City On Fire

May 11, 2007


A few nights ago I sat in my living room and watched on TV a fire that was ravaging over 800 acres of land less than four miles from my house. Griffith Park was burning, and while I wasn’t one of the homes right on the perimeter of the park I could see the smoke billowing over the hills above my neighborhood. The smell in the air was reminiscent of old campfires where you used to sit around and toast marshmallows, and if you were lucky someone had brough a guitar and could actually harmonize with you. Only it was magnified by a thousand percent. And not nearly as pleasant. And there were not s’mores at the end.
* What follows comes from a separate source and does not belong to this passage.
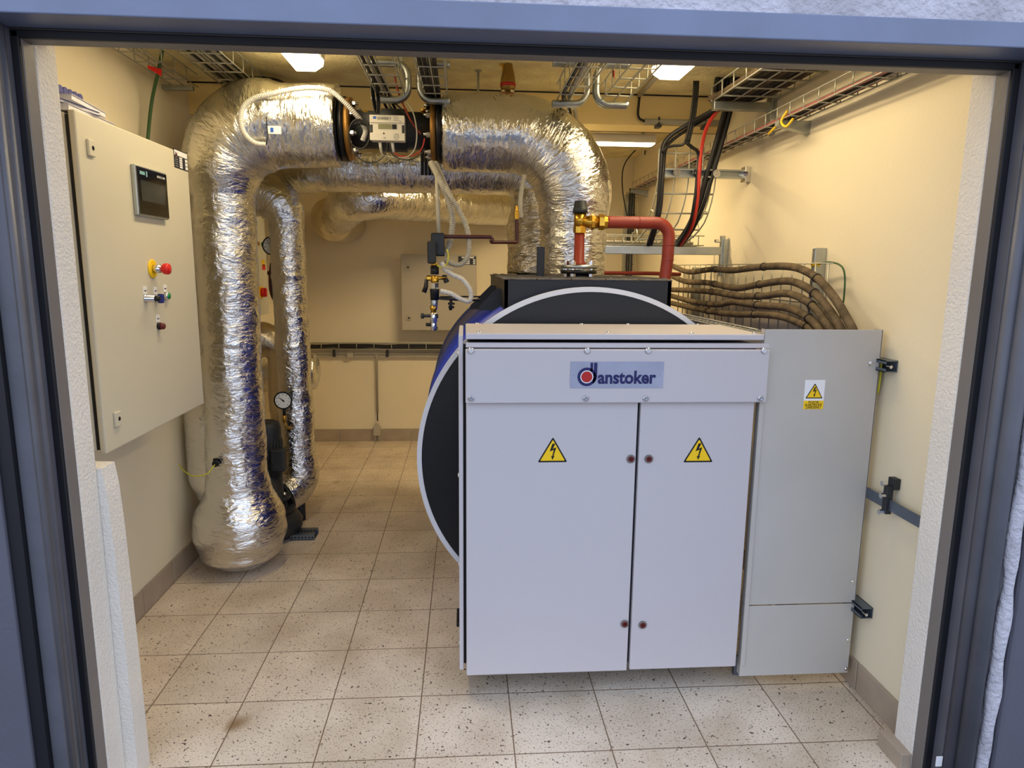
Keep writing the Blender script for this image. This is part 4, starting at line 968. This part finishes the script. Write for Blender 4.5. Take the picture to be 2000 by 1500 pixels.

I’m being flip, but in that scary evening I felt real panic. I now know that a fire’s burning through four miles of city streets is much more difficult than its burning through 800 acres of wild brush. I now understand that, dry though it is in this city right now, the fire would have had to jump a city freeway AND the LA river in order to get to my house. But in the wee small hours of that long night, I was making my list.

You don’t know until you’ve had to make it. But the question is: if you woke up in the middle of the night as someone banged on your door and told you to evacuate because your house was about to catch on fire, what would you take with you?

For, me there were only a few things. Grab the child. Grab the dog. Grab the laptop. In that order. If there’s another second, grab the passports and the birth certificates and the marriage license. If there is really time — an hour or two — there are pieces of original sheet music. Maybe some spare diapers, some bottles of water. Who knows how long we’ll be or where we’ll wind up? And, oddly enough, I thought I might need the cell phone charger because people would be trying to call and what if my cell phone died? And then… that was it. I looked around the house and I couldn’t think of anything else that we couldn’t replace or wouldn’t need immediately.

It was a shocking revelation. We are a country that rewards the accumulation of stuff. I can’t go on a trip without overstuffing a suitcase and worrying that maybe I’ve exceeded the baggage weight limit. And yet, when you really get down to it, it’s just stuff. Books. CDs. Baby’s toys. Exercise gear. Tables. Pots and pans. Clothes.

As midnight rolled around I turned off the TV (reluctantly), locked all the doors and fell asleep in my comfy bed. By morning, the fire was more or less under control and I felt silly that I had been so worried.

2 thoughts on “City On Fire”

  1. Real History Lisa on said:

    Don’t feel silly. Fire is a very real threat here in Los Angeles, and you definitely have the right priorities.

    A friend of mine recently spent time in Africa. She felt so guilty coming home to the land of over-plenty that she read by candlelight for weeks after she returned. Actually turning on the lights seemed so–egregious, I think she said.

    Nothing like an emergency to bring instant clarity. I hope you write about that in some way in some upcoming song. People are WAY too attached to things that really don’t matter, and the world is the poorer for it.

  2. -William on said:

    “…what would you take with you?” really makes me think. Your list is sweet and selfless.

    It’s such a scary thing going on in in LA and I am very very very glad you and your family are safe.